RE: design complexity of assemblers (was: Ramez Naam: redesigning children)

From: Ramez Naam (mez@apexnano.com)
Date: Tue Nov 26 2002 - 10:11:56 MST


From: Anders Sandberg [mailto:asa@nada.kth.se]
> The issue here seems to be levels of modelling. In computational
> neuroscience we run into this all the time. We have good compartment

> models that mimic real neurons pretty throughly, but take a
> long time to run. So for large networks we instead use simplified
> neurons, where the simplifications become more and more radical
> as we scale things up. The important art here is to select the
> right level for the job, and the right amount of simplification
> so that you can trust the result.

I can buy that. But think about the nature of the results you get
from these simplified models. In other fields (and I'm guessing this
is true in comp. neuroscience as well) simplified models end up giving
sort of qualitative results that give you an idea for how the system
generally behaves, but not exact results that tell you what precisely
what output you'll get for a given input.

Now, combine this with the desire to use a swarm of assemblers to
build a car. We can only model a swarm of assemblers if we use many
many simplifying assumptions that strip out orders of magnitude of
complexity. As a result, all our simplified simulation can tell us is
that the swarm will probably build something car-like.

Or at least, this is the problem I perceive.

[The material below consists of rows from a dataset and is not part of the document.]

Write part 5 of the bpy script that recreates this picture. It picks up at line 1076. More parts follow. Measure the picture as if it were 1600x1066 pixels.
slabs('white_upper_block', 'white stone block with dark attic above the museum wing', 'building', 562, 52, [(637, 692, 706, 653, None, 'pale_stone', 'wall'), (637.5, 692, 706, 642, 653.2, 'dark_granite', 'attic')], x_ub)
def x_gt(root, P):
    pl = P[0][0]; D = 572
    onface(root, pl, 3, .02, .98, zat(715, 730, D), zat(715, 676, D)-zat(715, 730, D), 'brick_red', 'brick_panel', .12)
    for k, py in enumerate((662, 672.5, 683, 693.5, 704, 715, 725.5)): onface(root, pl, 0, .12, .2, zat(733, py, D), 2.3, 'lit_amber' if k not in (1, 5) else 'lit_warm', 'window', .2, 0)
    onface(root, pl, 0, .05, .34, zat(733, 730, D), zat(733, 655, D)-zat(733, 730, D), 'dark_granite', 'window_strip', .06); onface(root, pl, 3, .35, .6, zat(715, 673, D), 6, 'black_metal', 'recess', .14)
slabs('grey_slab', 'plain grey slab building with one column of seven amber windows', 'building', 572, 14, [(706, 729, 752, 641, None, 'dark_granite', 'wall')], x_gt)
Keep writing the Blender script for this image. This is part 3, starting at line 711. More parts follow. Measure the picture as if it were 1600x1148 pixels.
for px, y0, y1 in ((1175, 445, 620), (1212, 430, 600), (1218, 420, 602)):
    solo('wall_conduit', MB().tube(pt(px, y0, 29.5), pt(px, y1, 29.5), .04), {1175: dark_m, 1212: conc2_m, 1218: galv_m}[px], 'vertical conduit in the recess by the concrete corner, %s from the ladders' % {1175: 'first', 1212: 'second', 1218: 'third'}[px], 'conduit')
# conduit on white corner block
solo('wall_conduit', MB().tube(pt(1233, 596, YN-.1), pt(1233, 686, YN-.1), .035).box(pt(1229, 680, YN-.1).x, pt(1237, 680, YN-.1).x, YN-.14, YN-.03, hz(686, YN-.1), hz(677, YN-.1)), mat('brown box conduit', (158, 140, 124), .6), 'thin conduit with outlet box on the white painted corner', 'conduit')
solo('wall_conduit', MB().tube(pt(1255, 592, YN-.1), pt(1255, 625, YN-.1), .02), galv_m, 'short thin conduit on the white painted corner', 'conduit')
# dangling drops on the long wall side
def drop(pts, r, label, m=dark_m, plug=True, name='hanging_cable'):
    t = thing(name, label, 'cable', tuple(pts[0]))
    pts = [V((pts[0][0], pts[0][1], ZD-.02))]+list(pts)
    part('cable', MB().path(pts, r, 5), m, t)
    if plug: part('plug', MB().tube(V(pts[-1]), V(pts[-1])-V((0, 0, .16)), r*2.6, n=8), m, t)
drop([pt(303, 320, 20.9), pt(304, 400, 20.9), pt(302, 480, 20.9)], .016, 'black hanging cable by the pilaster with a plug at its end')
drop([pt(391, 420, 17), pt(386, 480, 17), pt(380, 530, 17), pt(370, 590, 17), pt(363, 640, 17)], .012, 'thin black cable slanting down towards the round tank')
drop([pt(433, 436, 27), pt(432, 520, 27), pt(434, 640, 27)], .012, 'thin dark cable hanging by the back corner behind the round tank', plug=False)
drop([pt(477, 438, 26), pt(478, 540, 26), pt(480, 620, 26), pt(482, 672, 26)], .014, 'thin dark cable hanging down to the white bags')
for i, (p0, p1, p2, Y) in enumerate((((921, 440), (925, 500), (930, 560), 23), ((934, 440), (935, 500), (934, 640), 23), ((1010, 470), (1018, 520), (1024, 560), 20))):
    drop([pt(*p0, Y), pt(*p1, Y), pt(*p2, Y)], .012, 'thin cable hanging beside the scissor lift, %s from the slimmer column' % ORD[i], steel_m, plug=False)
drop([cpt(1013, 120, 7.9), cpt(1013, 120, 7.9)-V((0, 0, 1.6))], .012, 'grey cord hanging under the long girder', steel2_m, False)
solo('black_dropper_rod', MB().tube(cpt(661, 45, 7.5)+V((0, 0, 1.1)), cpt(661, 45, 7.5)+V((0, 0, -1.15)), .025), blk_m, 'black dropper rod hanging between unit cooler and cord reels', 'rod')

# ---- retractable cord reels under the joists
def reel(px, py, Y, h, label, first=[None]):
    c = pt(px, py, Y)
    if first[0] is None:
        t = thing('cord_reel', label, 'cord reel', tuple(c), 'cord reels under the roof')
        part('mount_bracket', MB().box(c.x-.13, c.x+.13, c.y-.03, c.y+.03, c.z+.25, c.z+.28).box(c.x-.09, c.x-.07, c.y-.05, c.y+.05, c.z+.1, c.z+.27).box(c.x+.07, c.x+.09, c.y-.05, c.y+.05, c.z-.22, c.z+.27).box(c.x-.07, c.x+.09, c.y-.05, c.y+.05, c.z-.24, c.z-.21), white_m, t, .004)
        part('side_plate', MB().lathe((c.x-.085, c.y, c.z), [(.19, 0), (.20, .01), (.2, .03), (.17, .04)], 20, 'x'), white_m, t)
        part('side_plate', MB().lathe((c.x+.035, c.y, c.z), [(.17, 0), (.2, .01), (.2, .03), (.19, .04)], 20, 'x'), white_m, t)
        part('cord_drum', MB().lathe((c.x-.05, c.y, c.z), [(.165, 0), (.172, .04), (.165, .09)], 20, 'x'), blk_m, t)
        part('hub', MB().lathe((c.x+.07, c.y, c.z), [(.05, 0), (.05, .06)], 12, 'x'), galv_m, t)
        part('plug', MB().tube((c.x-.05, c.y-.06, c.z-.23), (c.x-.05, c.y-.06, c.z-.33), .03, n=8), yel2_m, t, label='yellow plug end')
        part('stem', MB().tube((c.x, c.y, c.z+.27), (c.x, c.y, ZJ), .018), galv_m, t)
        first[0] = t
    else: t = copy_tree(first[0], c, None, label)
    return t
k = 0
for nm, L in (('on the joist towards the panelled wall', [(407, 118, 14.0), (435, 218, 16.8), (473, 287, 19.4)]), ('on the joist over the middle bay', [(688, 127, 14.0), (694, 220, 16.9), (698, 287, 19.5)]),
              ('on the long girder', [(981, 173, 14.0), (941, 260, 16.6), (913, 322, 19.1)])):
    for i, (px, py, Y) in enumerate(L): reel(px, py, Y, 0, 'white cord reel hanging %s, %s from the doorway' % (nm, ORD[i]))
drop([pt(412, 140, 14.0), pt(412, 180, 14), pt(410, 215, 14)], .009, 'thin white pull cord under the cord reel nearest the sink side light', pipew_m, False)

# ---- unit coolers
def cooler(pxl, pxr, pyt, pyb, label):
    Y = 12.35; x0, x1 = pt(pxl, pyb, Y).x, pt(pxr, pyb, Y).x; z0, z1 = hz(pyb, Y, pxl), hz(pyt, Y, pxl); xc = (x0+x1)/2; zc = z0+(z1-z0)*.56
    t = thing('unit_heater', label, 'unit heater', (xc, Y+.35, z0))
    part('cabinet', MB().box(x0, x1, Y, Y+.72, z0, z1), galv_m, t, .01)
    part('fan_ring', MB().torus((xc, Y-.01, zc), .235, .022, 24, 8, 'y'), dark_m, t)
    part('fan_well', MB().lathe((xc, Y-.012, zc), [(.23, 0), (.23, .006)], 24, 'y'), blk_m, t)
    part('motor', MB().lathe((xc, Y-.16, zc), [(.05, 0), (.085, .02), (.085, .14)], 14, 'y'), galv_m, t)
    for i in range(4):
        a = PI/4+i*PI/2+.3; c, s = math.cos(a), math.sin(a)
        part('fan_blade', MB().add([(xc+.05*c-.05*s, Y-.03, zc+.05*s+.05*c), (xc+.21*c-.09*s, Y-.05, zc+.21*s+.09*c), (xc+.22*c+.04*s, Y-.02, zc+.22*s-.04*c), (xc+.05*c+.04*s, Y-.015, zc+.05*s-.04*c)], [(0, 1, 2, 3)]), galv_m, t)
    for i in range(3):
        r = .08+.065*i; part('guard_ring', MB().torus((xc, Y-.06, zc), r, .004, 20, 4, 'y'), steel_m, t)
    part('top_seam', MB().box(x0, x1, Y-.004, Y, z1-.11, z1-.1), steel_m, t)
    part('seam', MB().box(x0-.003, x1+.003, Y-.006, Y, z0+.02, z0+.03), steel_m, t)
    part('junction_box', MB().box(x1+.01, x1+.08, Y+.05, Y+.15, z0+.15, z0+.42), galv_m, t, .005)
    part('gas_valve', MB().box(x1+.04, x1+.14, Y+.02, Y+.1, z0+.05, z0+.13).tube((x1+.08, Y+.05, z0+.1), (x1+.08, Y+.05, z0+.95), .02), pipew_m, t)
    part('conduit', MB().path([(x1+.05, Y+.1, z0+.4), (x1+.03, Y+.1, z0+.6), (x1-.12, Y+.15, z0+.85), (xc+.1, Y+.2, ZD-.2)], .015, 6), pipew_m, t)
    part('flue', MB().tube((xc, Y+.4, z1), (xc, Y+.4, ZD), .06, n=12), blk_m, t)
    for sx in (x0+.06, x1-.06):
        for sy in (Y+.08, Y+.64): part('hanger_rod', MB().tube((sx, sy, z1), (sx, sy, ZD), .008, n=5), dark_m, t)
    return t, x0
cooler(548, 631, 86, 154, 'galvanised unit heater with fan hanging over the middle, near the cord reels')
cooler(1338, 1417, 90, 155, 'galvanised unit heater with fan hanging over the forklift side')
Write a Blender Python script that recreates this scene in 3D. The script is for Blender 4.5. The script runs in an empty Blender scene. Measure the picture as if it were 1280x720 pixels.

One way I do imagine out of this is sort of hybrid fabrication
techniques, where the overall manufacturing process is more of a
classical, macro-scale one of putting various subcomponents together
one by one in an assembly line, and assemblers are used to fabricate
the specific components or perhaps to actually do the work of
assembling the components, but only under the direct supervision of a
very top-down control system.

This sort of fabrication process would be effectively a successor to
current factory-based manufacturing techniques, but it could never be
used for the kind of bottoms-up, plant-a-seed-and-watch-a-car-grow
nano assembly that some dream about, and that has the greatest
potential for massive social change.